Friday, February 27, 2015

Who Cares about Security?

In the current debate over funding of Homeland Security, both sides are predictably accusing the other of putting the nation’s security at risk by refusing to cooperate with the other side.  Without an agreement, funding for Homeland Security, which guards our borders, processes immigration benefits, etc., will be at unavailable.

But look at what is below the funding debate and ask which path is more secure.  The President issued an executive order deferring deportation for certain non-criminal long term residents without legal status, but with strong relationships in the U.S. or strong equities for being permitted to remain (e.g. immigrants brought here as children without legal status).  Opponents don’t like the executive order granting temporary legal status to those that qualify and won’t pass funding for Homeland Security unless the executive order is rescinded, or at least made incapable of being carried out.  They have also sued to enjoin it from being carried out, and a federal judge in Houston has agreed, although that decision is widely expected to be overturned in due course, and the executive order will take effect eventually.

Apart from the legality of the executive order, which I strongly support (along with over 100 constitutional law scholars across the country), which option makes more sense for the security of the country?  The status quo is a haphazard roundup of whoever may fall into the hands of Immigration and Customs Enforcement (ICE), the enforcement arm of Homeland Security.   This can be anyone from migrant workers to scientists who have fallen out of status, to parents of U.S. citizens (in the hundreds of thousands) to criminal aliens.  It can be recent border crossers to residents with over 10-20 years of peaceful work in the U.S.  In fact, over half of the 11.2 million estimated unauthorized immigrants in the U.S. have been here 10 years or more.

The agencies all recognize that they are simply incapable of removing every unauthorized alien in the U.S., even if they wanted to.  The costs would be in the hundreds of billions of dollars, and the economic damage would be severe.  There has been untold human suffering already in the over two million persons removed from the U.S. during the current administration.  The destruction that action has caused and continues to cause for immigrant and U.S. families, many of whom have mixed status people in the household, is enormous. 

But would attempted continuation of the current failed effort to remove every unauthorized immigrant make us more secure?  Absolutely not.  A deferred action plan, such as proposed by the President, would require people to come forward and register.  They would be fingerprinted and their criminal histories checked.  Those with criminal history would be ineligible and would likely not come forward or would and be referred to ICE for removal.  The administration estimates about 5 million would be eligible for this temporary relief.  They would be allowed to remain temporarily and receive work authorization while waiting for Congress to fashion a permanent solution.  Enforcement resources could then be directed toward those who do not register and those who do not qualify.  In the President’s scheme, this would be criminal aliens, and recent arrivals, including those attempting to cross at the border. 

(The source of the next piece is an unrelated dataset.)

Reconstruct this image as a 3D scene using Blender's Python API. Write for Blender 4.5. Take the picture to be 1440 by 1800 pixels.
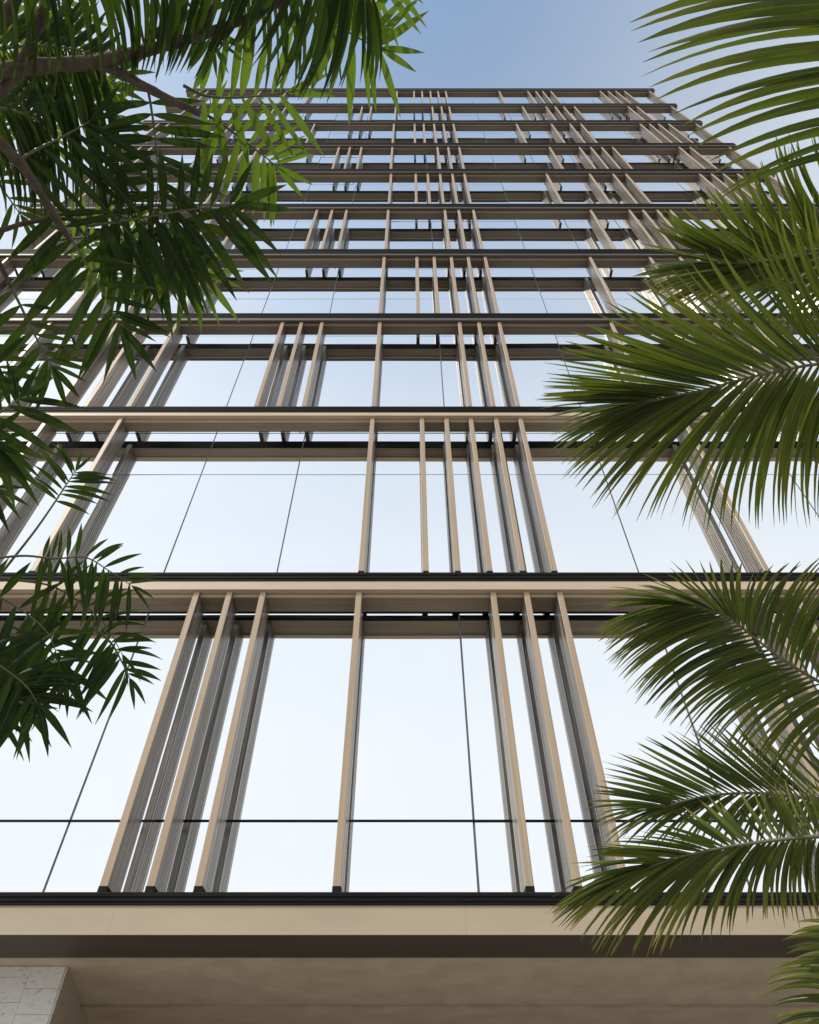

With all the focus on giving a temporary reprieve for those mentioned above, it is forgotten that the President’s plan would also shift significant resources to apprehending criminal aliens and those attempting to cross at the borders, rather than the more expensive interior enforcement aimed at settled immigrant communities.

Law enforcement groups widely support this kind of plan, as do a large number of mayors of large U.S. cities.  Why?  Because they need immigrant communities to cooperate with them in law enforcement.  If the immigrant communities fear going to the police, or even talking to them, because they might be turned over to ICE, they won’t cooperate, and crimes will not be solved and criminals will not be punished.  Even persons here with legal status are often afraid to go the police because they have a relative living with them that has no status.  If a significant portion of these immigrant communities are permitted to come forward and get temporary legal status, it will allow law enforcement to focus on those who don’t come forward, and those attempting to enter illegally now.   

The executive action is a more secure situation for the nation, and long overdue.  To oppose the executive action because one simply cannot stomach some kind of "executive amnesty" is to value a random, ineffective, but too harsh punishment of non-criminal immigrants over national security.

To be clear, this is not a substitute for congressional action, but until Congress can find the will to act, the President’s executive action is a perfectly sensible, moral, and more secure action to take on behalf of the country.